September 20, 2018

New sparkle for ‘jewel of community’

Observer photo by Al Frey
Elizabeth Ponce and Ethan St. Amour cut the ribbon for the refurbished Williston Central School

By Jason Starr

Observer staff

Two days before school began for real, the doors to Williston Central School opened Monday night for a first look at the $20 million in upgrades completed this month.

About 75 community members joined school administrators and building professionals from general contractor ReArch Company to celebrate the improvements and tour refurbished classrooms and common spaces.

“The library is gorgeous,” said parent Ray Larose, pointing out one of the more dramatic upgrades. The Family and Consumer Science room and gym lockers also stood out to him after touring the building, as well as smaller details like improved windows and push-button window shades.

“These renovations were very targeted,” he said, “and they help a lot.”

Williston Central was originally built in 1949, and the community has continually added on sections over the years.
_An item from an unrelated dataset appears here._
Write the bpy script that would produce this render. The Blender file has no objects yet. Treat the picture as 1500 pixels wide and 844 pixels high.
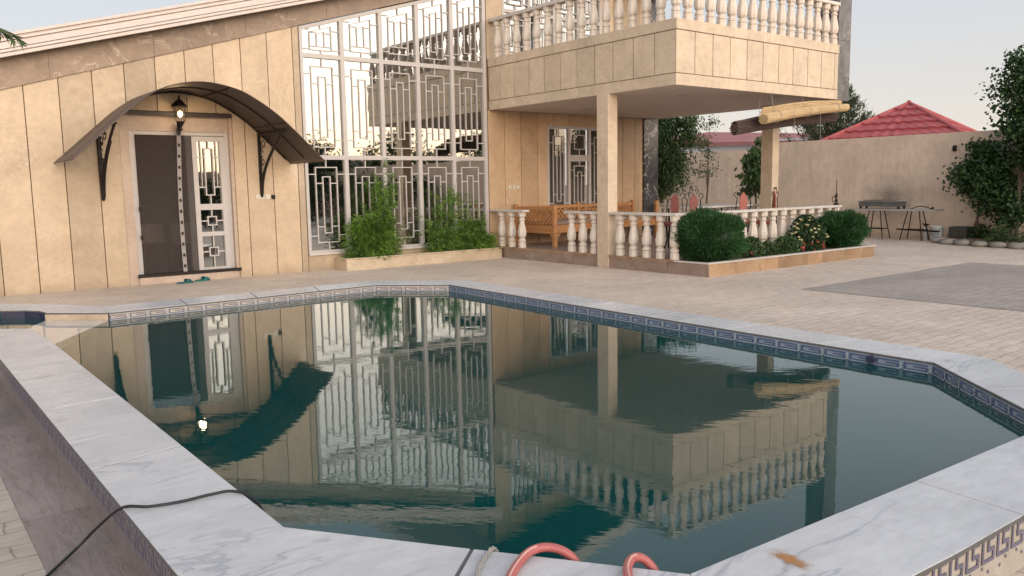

Voters approved a $20 million bond for renovations at Town Meeting Day in 2016. The project took about 15 months to complete — spanning two summers and one school year.

Williston Lead Principal Greg Marino encouraged Monday’s visitors to check out the dining room (now renamed the community room), the auditorium, the cafeteria, the library and the gym. He also highlighted changes to the entrance and front office area.

Many of the upgrades are out of sight, however, including air circulation, ventilation and heating, plumbing, security and fire sprinklers.

“This is a jewel of the community, and I’m so appreciative that the community stepped up to invest in the future of it,” Marino said.

Work on the bond proposal began under the former Williston School Board. That board dissolved in 2017 when the Williston School District merged with surrounding school districts to form the Champlain Valley School District. Kevin Mara served on the former Williston School Board at the time of the bond proposal and is a current member of the Champlain Valley School Board.

He praised the new school board for taking up the project and helping to see it through.

“Every classroom has had major work done,” Mara said. “It is now a great place for our children to learn.”

Many who showed up to Monday’s ribbon-cutting and building tours were students interested in seeing their classrooms and common areas. As some of the work was completed before and during last school year, not everything was new to the students.

Aaron Larose, who started seventh grade this week, recalled the challenge of maintaining a learning environment while the building was under construction last school year. Classrooms were uprooted and moved multiple times.

“We were late to a lot of classes, we just couldn’t find them,” he said. “It was just all wacked. There was a lot of commotion.”

Nicole and Tom Juiffre have one child in fourth grade and two younger children on track to attend Williston Central in coming years. They said they are thankful their whole family will benefit from the renovations.

“The environment seems more conducive to learning,” Nicole said. “You walk into other schools, and this is what you expect. I feel like we were maybe a little behind the times before.”